WHAT THE EXERCISE ASKS
Every line of the material is to be repeated exactly as it stands.

DATA PROVIDED
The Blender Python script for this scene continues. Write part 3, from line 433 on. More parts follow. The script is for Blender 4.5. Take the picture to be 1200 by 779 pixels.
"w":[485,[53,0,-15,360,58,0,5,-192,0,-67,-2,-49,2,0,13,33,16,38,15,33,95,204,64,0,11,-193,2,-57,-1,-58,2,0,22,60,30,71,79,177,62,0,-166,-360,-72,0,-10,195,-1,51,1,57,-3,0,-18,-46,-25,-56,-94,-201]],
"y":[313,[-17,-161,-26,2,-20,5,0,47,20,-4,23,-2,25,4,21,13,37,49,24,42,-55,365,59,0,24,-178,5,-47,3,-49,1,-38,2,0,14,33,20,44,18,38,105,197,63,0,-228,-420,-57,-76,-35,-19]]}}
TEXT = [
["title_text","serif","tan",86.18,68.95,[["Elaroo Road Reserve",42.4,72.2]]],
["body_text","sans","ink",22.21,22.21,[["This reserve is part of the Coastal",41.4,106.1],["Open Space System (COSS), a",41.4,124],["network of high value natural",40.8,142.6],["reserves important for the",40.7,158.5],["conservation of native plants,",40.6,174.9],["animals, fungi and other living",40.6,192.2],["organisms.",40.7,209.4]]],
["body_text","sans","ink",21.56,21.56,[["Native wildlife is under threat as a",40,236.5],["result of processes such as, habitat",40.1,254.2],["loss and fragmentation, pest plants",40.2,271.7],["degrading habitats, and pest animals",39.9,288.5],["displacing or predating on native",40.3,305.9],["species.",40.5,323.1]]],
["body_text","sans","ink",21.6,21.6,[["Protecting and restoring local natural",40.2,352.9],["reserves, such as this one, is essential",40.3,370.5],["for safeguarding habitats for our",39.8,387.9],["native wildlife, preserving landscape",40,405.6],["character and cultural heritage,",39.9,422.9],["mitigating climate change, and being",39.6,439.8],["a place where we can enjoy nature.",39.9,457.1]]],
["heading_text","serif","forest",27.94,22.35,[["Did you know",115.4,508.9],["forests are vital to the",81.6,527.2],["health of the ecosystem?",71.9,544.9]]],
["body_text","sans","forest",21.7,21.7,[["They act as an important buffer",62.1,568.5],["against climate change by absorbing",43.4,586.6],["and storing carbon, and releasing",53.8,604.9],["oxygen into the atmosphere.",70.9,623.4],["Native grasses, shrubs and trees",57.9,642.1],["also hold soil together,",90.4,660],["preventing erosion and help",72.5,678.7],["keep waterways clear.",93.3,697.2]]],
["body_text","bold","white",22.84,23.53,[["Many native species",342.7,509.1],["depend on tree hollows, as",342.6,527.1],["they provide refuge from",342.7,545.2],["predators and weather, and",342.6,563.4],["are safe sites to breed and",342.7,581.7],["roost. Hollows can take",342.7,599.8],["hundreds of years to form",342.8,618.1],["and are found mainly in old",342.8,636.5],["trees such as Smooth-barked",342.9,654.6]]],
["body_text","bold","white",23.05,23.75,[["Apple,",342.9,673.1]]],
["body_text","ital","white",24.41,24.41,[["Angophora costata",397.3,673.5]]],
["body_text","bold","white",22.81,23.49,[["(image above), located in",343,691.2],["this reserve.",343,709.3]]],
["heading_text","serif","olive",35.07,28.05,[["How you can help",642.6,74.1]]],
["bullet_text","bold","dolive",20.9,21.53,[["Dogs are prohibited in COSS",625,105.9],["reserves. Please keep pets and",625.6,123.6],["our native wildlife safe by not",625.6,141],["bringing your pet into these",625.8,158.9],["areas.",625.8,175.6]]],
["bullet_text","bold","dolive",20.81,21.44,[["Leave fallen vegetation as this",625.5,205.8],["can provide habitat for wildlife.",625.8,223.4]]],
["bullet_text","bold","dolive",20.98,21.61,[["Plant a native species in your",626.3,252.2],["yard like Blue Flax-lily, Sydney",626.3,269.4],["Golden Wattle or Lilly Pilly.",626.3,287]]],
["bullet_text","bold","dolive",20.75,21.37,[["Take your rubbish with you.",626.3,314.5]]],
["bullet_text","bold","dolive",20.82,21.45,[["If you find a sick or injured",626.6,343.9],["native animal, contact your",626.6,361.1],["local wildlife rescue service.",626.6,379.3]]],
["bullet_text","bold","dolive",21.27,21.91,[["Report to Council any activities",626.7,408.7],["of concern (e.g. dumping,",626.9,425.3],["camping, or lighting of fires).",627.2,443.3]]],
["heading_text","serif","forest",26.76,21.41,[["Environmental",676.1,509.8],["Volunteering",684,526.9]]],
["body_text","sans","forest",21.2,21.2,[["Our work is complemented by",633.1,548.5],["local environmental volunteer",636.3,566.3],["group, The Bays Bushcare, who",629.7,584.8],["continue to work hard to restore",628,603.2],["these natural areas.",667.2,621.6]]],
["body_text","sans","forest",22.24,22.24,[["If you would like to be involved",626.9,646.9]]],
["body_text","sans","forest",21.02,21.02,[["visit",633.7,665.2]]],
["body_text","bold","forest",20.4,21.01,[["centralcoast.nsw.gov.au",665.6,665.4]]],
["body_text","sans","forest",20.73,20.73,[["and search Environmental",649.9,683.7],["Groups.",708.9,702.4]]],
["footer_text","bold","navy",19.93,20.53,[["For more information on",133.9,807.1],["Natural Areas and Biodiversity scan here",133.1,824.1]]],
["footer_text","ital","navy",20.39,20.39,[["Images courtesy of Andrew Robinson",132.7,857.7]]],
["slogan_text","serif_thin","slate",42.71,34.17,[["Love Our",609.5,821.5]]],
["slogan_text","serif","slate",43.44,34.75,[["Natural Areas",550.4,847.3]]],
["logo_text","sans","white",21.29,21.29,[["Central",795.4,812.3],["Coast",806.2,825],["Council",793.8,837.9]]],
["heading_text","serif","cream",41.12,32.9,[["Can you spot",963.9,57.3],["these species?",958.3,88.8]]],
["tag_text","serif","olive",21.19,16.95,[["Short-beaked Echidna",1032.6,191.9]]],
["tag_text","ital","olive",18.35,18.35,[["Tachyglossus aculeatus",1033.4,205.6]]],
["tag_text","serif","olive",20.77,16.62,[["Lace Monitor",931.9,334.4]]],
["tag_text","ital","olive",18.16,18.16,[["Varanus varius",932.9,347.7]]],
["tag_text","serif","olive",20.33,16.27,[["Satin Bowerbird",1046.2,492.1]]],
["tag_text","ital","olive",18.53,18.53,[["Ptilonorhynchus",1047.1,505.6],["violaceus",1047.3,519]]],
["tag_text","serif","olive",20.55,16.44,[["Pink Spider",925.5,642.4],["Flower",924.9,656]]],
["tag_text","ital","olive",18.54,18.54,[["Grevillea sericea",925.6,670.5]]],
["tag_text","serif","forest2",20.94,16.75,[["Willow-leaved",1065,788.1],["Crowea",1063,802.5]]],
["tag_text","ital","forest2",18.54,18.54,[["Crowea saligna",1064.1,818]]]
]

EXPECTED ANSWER
The Blender Python script for this scene continues. Write part 3, from line 433 on. More parts follow. The script is for Blender 4.5. Take the picture to be 1200 by 779 pixels.
"w":[485,[53,0,-15,360,58,0,5,-192,0,-67,-2,-49,2,0,13,33,16,38,15,33,95,204,64,0,11,-193,2,-57,-1,-58,2,0,22,60,30,71,79,177,62,0,-166,-360,-72,0,-10,195,-1,51,1,57,-3,0,-18,-46,-25,-56,-94,-201]],
"y":[313,[-17,-161,-26,2,-20,5,0,47,20,-4,23,-2,25,4,21,13,37,49,24,42,-55,365,59,0,24,-178,5,-47,3,-49,1,-38,2,0,14,33,20,44,18,38,105,197,63,0,-228,-420,-57,-76,-35,-19]]}}
TEXT = [
["title_text","serif","tan",86.18,68.95,[["Elaroo Road Reserve",42.4,72.2]]],
["body_text","sans","ink",22.21,22.21,[["This reserve is part of the Coastal",41.4,106.1],["Open Space System (COSS), a",41.4,124],["network of high value natural",40.8,142.6],["reserves important for the",40.7,158.5],["conservation of native plants,",40.6,174.9],["animals, fungi and other living",40.6,192.2],["organisms.",40.7,209.4]]],
["body_text","sans","ink",21.56,21.56,[["Native wildlife is under threat as a",40,236.5],["result of processes such as, habitat",40.1,254.2],["loss and fragmentation, pest plants",40.2,271.7],["degrading habitats, and pest animals",39.9,288.5],["displacing or predating on native",40.3,305.9],["species.",40.5,323.1]]],
["body_text","sans","ink",21.6,21.6,[["Protecting and restoring local natural",40.2,352.9],["reserves, such as this one, is essential",40.3,370.5],["for safeguarding habitats for our",39.8,387.9],["native wildlife, preserving landscape",40,405.6],["character and cultural heritage,",39.9,422.9],["mitigating climate change, and being",39.6,439.8],["a place where we can enjoy nature.",39.9,457.1]]],
["heading_text","serif","forest",27.94,22.35,[["Did you know",115.4,508.9],["forests are vital to the",81.6,527.2],["health of the ecosystem?",71.9,544.9]]],
["body_text","sans","forest",21.7,21.7,[["They act as an important buffer",62.1,568.5],["against climate change by absorbing",43.4,586.6],["and storing carbon, and releasing",53.8,604.9],["oxygen into the atmosphere.",70.9,623.4],["Native grasses, shrubs and trees",57.9,642.1],["also hold soil together,",90.4,660],["preventing erosion and help",72.5,678.7],["keep waterways clear.",93.3,697.2]]],
["body_text","bold","white",22.84,23.53,[["Many native species",342.7,509.1],["depend on tree hollows, as",342.6,527.1],["they provide refuge from",342.7,545.2],["predators and weather, and",342.6,563.4],["are safe sites to breed and",342.7,581.7],["roost. Hollows can take",342.7,599.8],["hundreds of years to form",342.8,618.1],["and are found mainly in old",342.8,636.5],["trees such as Smooth-barked",342.9,654.6]]],
["body_text","bold","white",23.05,23.75,[["Apple,",342.9,673.1]]],
["body_text","ital","white",24.41,24.41,[["Angophora costata",397.3,673.5]]],
["body_text","bold","white",22.81,23.49,[["(image above), located in",343,691.2],["this reserve.",343,709.3]]],
["heading_text","serif","olive",35.07,28.05,[["How you can help",642.6,74.1]]],
["bullet_text","bold","dolive",20.9,21.53,[["Dogs are prohibited in COSS",625,105.9],["reserves. Please keep pets and",625.6,123.6],["our native wildlife safe by not",625.6,141],["bringing your pet into these",625.8,158.9],["areas.",625.8,175.6]]],
["bullet_text","bold","dolive",20.81,21.44,[["Leave fallen vegetation as this",625.5,205.8],["can provide habitat for wildlife.",625.8,223.4]]],
["bullet_text","bold","dolive",20.98,21.61,[["Plant a native species in your",626.3,252.2],["yard like Blue Flax-lily, Sydney",626.3,269.4],["Golden Wattle or Lilly Pilly.",626.3,287]]],
["bullet_text","bold","dolive",20.75,21.37,[["Take your rubbish with you.",626.3,314.5]]],
["bullet_text","bold","dolive",20.82,21.45,[["If you find a sick or injured",626.6,343.9],["native animal, contact your",626.6,361.1],["local wildlife rescue service.",626.6,379.3]]],
["bullet_text","bold","dolive",21.27,21.91,[["Report to Council any activities",626.7,408.7],["of concern (e.g. dumping,",626.9,425.3],["camping, or lighting of fires).",627.2,443.3]]],
["heading_text","serif","forest",26.76,21.41,[["Environmental",676.1,509.8],["Volunteering",684,526.9]]],
["body_text","sans","forest",21.2,21.2,[["Our work is complemented by",633.1,548.5],["local environmental volunteer",636.3,566.3],["group, The Bays Bushcare, who",629.7,584.8],["continue to work hard to restore",628,603.2],["these natural areas.",667.2,621.6]]],
["body_text","sans","forest",22.24,22.24,[["If you would like to be involved",626.9,646.9]]],
["body_text","sans","forest",21.02,21.02,[["visit",633.7,665.2]]],
["body_text","bold","forest",20.4,21.01,[["centralcoast.nsw.gov.au",665.6,665.4]]],
["body_text","sans","forest",20.73,20.73,[["and search Environmental",649.9,683.7],["Groups.",708.9,702.4]]],
["footer_text","bold","navy",19.93,20.53,[["For more information on",133.9,807.1],["Natural Areas and Biodiversity scan here",133.1,824.1]]],
["footer_text","ital","navy",20.39,20.39,[["Images courtesy of Andrew Robinson",132.7,857.7]]],
["slogan_text","serif_thin","slate",42.71,34.17,[["Love Our",609.5,821.5]]],
["slogan_text","serif","slate",43.44,34.75,[["Natural Areas",550.4,847.3]]],
["logo_text","sans","white",21.29,21.29,[["Central",795.4,812.3],["Coast",806.2,825],["Council",793.8,837.9]]],
["heading_text","serif","cream",41.12,32.9,[["Can you spot",963.9,57.3],["these species?",958.3,88.8]]],
["tag_text","serif","olive",21.19,16.95,[["Short-beaked Echidna",1032.6,191.9]]],
["tag_text","ital","olive",18.35,18.35,[["Tachyglossus aculeatus",1033.4,205.6]]],
["tag_text","serif","olive",20.77,16.62,[["Lace Monitor",931.9,334.4]]],
["tag_text","ital","olive",18.16,18.16,[["Varanus varius",932.9,347.7]]],
["tag_text","serif","olive",20.33,16.27,[["Satin Bowerbird",1046.2,492.1]]],
["tag_text","ital","olive",18.53,18.53,[["Ptilonorhynchus",1047.1,505.6],["violaceus",1047.3,519]]],
["tag_text","serif","olive",20.55,16.44,[["Pink Spider",925.5,642.4],["Flower",924.9,656]]],
["tag_text","ital","olive",18.54,18.54,[["Grevillea sericea",925.6,670.5]]],
["tag_text","serif","forest2",20.94,16.75,[["Willow-leaved",1065,788.1],["Crowea",1063,802.5]]],
["tag_text","ital","forest2",18.54,18.54,[["Crowea saligna",1064.1,818]]]
]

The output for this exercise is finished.